Updated FDI Norms — Has the E-commerce sector taken a huge blow?
For almost two decades, the guideline on Foreign Direct Investment (FDI) in the e-Commerce sector has been short and simple, “FDI in Multi-brand B2C eCommerce isn’t allowed.” The law was clear on its expectation and result — it intended to pull in more foreign investment to fortify the digital framework of the nation, ultimately enabling and leveraging its most significant resource being population.
However, either yearning for returns, unawareness regarding the law, or amalgamation of both the factors paved the path to an influx of modern e-Commerce companies which through ground-breaking corporate rebuilding began dodging the law. The infringements were outright flagrant and were called out on several events.
Although the government through various policies tried to bring the violators in the right path, the transgression continued with unrestricted, however, minor restorative tweaking to fit in the bill. After a period of violation committed by the e-Commerce giants, the lawmakers via Press Note 2 (2018) ushered stringent regulations that put a conclusion to these dirty tricks as well as set up a due date for compliance.

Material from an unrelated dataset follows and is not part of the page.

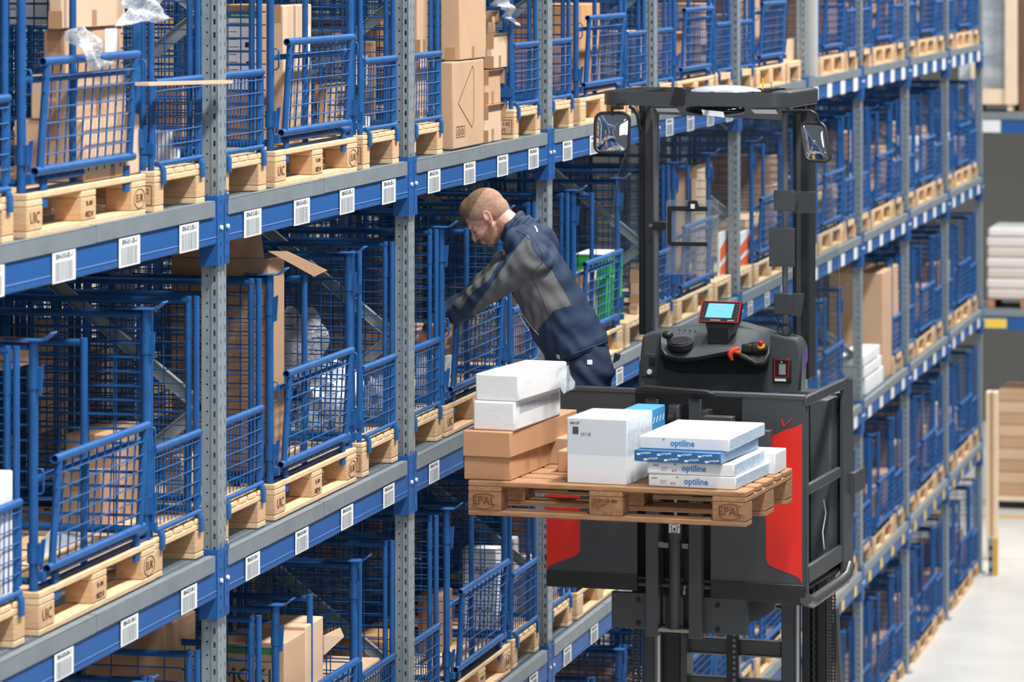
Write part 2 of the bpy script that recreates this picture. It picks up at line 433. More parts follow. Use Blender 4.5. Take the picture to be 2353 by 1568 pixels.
def stamp(par,kind):
    "burnt-in marks on the near pallets"
    if kind=='E':
        put_text('burnt_mark','UIC',0.052,BRAND,(0.0008,0.07,0.062),(0,1,0),(0,0,1),par,sx=1.1)
        put_text('burnt_mark','EUR',0.04,BRAND,(0.0008,1.13,0.062),(0,1,0),(0,0,1),par,sx=1.1)
        c=MB(); n=24
        for k in range(n):
            a=2*math.pi*k/n;b=2*math.pi*(k+1)/n
            c.bar((0.001,1.13+.058*math.cos(a),.062+.034*math.sin(a)),(0.001,1.13+.058*math.cos(b),.062+.034*math.sin(b)),.0016,.0016)
        c.build('burnt_mark',BRAND,par)
        put_text('burnt_mark','PL-180',0.022,BRAND,(0.0008,0.6,0.078),(0,1,0),(0,0,1),par); put_text('burnt_mark','0022·0',0.028,BRAND,(0.0008,0.6,0.042),(0,1,0),(0,0,1),par)
    else:
        put_text('burnt_mark','LV-142',0.026,BRAND,(-.058,-0.0008,0.075),(1,0,0),(0,0,1),par)
        put_text('burnt_mark','HT',0.026,BRAND,(-.058,-0.0008,0.042),(1,0,0),(0,0,1),par)
        c=MB()
        for a,b in (((-.135,.028),(-.012,.028)),((-.012,.028),(-.012,.095)),((-.012,.095),(-.135,.095)),((-.135,.095),(-.135,.028)),((-.1,.028),(-.1,.095)),((-.118,.033),(-.118,.09))):
            c.bar((a[0],-.001,a[1]),(b[0],-.001,b[1]),.0022,.0016)
        for k in range(5):
            z=.04+.01*k; c.bar((-.118,-.001,z),(-.106,-.001,z+.009),.002,.0016); c.bar((-.118,-.001,z),(-.130,-.001,z+.009),.002,.0016)
        c.build('burnt_mark',BRAND,par)
# ================================================================ mesh cages
def mesh_xz(m,x0,x1,y,z0,z1,dx,dz,r=0.0027,over=0.0):
    "wire mesh in a plane y=const"
    n=max(1,int(round((x1-x0)/dx)))
    for k in range(1,n): x=x0+(x1-x0)*k/n; m.cyl((x,y,z0-over),(x,y,z1),r,5,caps=False)
    n=max(1,int(round((z1-z0)/dz)))
    for k in range(1,n): z=z0+(z1-z0)*k/n; m.cyl((x0,y-2*r,z),(x1,y-2*r,z),r,5,caps=False)
def mesh_yz(m,y0,y1,x,z0,z1,dy,dz,r=0.0024,over=0.0,xt=None):
    n=max(1,int(round((y1-y0)/dy))); xt=x if xt is None else xt
    for k in range(1,n): y=y0+(y1-y0)*k/n; m.cyl((x,y,z0-over),(xt,y,z1),r,5,caps=False)
    n=max(1,int(round((z1-z0)/dz)))
    for k in range(1,n):
        z=z0+(z1-z0)*k/n; xx=x+(xt-x)*k/n; m.cyl((xx+2*r,y0,z),(xx+2*r,y1,z),r,5,caps=False)
ZB=0.146; ZT=0.95
def side_panel(y,x0=-.765,x1=-.045,zt=ZT,dz=.05,dx=.1):
    m=MB(); m.cyl((x0,y,zt-.012),(x1,y,zt-.012),.0125,10); m.cyl((x0,y,ZB+.03),(x1,y,ZB+.03),.012,8)
    mesh_xz(m,x0,x1,y,ZB+.03,zt-.012,dx,dz,over=0.0); return m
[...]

So, what does the FDI rule means for the e-Commerce marketplace, the MSME community, and domestic players specifically?
FDI Toppled the e-Commerce
e-Commerce marketplaces like Amazon and Walmart-backed Flipkart have been churning hefty profits by luring customers with massive discounts and lucrative deals, at the cost of damaging the offline retail sector. This inequality in the industry stirred up questions regarding the integrity and partiality and triggered a move against the foreign-backed e-tailers like Amazon and Flipkart.
Most importantly, considering that the Indian market consists of both e-Commerce and unorganised retail sector, the move towards offering a level-playing field for brick-and-mortar retailers was called for. Fundamentally, the issue with the e-Commerce industry soared from the two existing models: Marketplace and Inventory.
In the marketplace model (which Flipkart and Amazon currently operates in), the government permitted 100 percent FDI in the business model, under the automatic route subject to compliance with certain conditions in the “marketplace model of e-commerce activities” The new rule also mandated that deep discounting and deals, a key element for luring customers, had to stop. The move also disqualifies e-Comm players from forcing vendors to have exclusive deals in their platform and enforces a cap of 25% on the inventory that a marketplace or its entity or group companies purchases from a vendor. Owing to which, the e-Commerce behemoths had to shut down its grocery wing, and voluntarily closed doing business with self-managed sellers like Cloudtail, Appario Retail, WS Retail, and more.
MSMEs Rejoiced the Move
While the updated FDI norm will make marketplace operators like Amazon and Flipkart, and even SMEs operating on these marketplaces struggle in optimizing their strategies and operations; it will provide relief to offline retailers and other sellers. With the guidelines in place, the marketplace platforms are now liable to provide equal services to all its vendors.
This move will guarantee a level-playing field to all vendors to participate on the e-Commerce platform, especially the MSME vendors who don’t have access to appropriate infrastructure or are unable to manage the incurring expenses on marketing, logistics and more. The FDI guideline will bridge the gap, which was initially exploited by e-commerce marketplaces.
The fact that the Department for Promotion of Industry and Internal Trade issued Press note 2 as a clarification and not as a new regulation proves that the government wants to preserve the sanctity of the law, and provide a booster dose to the MSME community.